Besonders als Dienstleister ist man manchmal geneigt, auch auf Anfragen einzugehen, die eigentlich nicht recht erfüllbar sind. Es ist die Essenz von Dienstleistungen, Arbeit für andere zu erbringen und den Kunden dadurch bestmöglich im Erreichen seiner Ziele zu unterstützen. Nein zu sagen fällt dabei manchmal schwer, nicht zuletzt, weil man als Dienstleister nur ungern Gelegenheiten für Projekte ungenutzt lässt. Wenn es aber Zweifel gibt, die Arbeiten zur vollen Zufriedenheit des Auftraggebers ausführen zu können und sich keine guten Alternativen finden lassen, ist man besser beraten, dies zu tun. Ein Projekt anzunehmen und es dann mehr schlecht als recht auszuführen ist für alle Beteiligten frustrierend und schadet sehr schnell dem guten Ruf. Auch in solchen Situationen ist eine offene und transparente Kommunikation sehr hilfreich und nicht selten kann gemeinsam doch noch eine passende Lösung gefunden werden.

Fazit

Für Anbieter von spezialisierten Dienstleistungen, die ein hohes Mass an Fachwissen und Erfahrung voraussetzen, hat fast jede Anfrage ihren eigenen Charakter und verlangt nach einer individuellen Offerte. Ein gutes Angebot erfordert ein genaues Verständnis der zu erreichenden Ziele und eine konkrete Vorstellung davon, wie diese erreicht werden können. Dies kann nur durch den Austausch entsprechender Informationen erreicht werden.
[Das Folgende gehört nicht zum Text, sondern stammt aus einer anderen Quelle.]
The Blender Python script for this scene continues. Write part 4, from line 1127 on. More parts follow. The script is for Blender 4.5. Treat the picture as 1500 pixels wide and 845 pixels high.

Das Erbringen von Beratungsleistungen ist ein People Business, häufig auf Vertrauensbasis und profitiert in besonderem Mass von persönlicher Interaktion. Ein möglichst offener und transparenter Austausch zwischen Anbieter und Kunde ist uns deshalb schon in der Offertphase wichtig.

Über den Autor

Tomaso Vasella

Tomaso Vasella hat seinen Master in Organic Chemistry an der ETH Zürich abgeschlossen und ist seit 1999 im Bereich Cybersecurity aktiv. Positionen als Berater, Engineer, Auditor und Business Developer zählen zu seinen Erfahrungen. (ORCID 0000-0002-0216-1268)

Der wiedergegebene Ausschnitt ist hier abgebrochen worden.